NO brigadier throughout the year
So civic as the Jay.
A neighbor and a warrior too,
With shrill felicity


Pursuing winds that censure us
A February day,
The brother of the universe
Was never blown away.


The snow and he are intimate;
I ’ve often seen them play
When heaven looked upon us all
With such severity,


I felt apology were due
To an insulted sky,
Whose pompous frown was nutriment
To their temerity.


The pillow of this daring head
Is pungent evergreens;
His larder—terse and militant—
Unknown, refreshing things;


His character a tonic,
His future a dispute;
Unfair an immortality
That leaves this neighbor out.

~Emily dickinson
Bluejay (Image via Shutterstock)

My favorite poems are the ones that help me see the world through fresh eyes. This is one of those.

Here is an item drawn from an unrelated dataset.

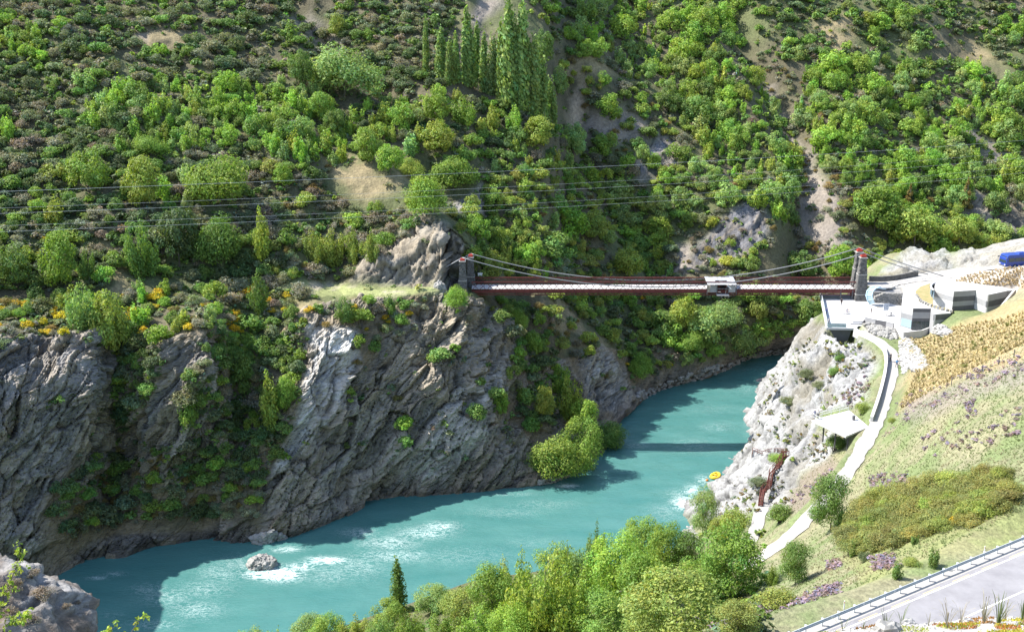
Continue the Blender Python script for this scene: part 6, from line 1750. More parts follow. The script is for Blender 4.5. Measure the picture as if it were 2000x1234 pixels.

Throughout the year, blue jays frequent our feeders, driving off all other birds and hogging the seed. They are loud, messy, rambunctious. It would never occur to me to describe them as “civic,” a “neighbor,” “the brother of the universe.”

And yet, somehow, when I read Dickinson’s poem, I agree with her. The jay is all these things. Maybe not at the feeder, perhaps not when presented with a pile of black oil sunflower seeds and a host of sparrows–but there is something wonderful about jays, something I’ve previously overlooked. Something in their strength, resilience, persistence. Around here, we complain about them, but seen through fresh eyes they’re beautiful creatures, strangely exotic amongst all our little brown and grey birds.

So thanks, Emily. I’ll look at them a bit differently from now on.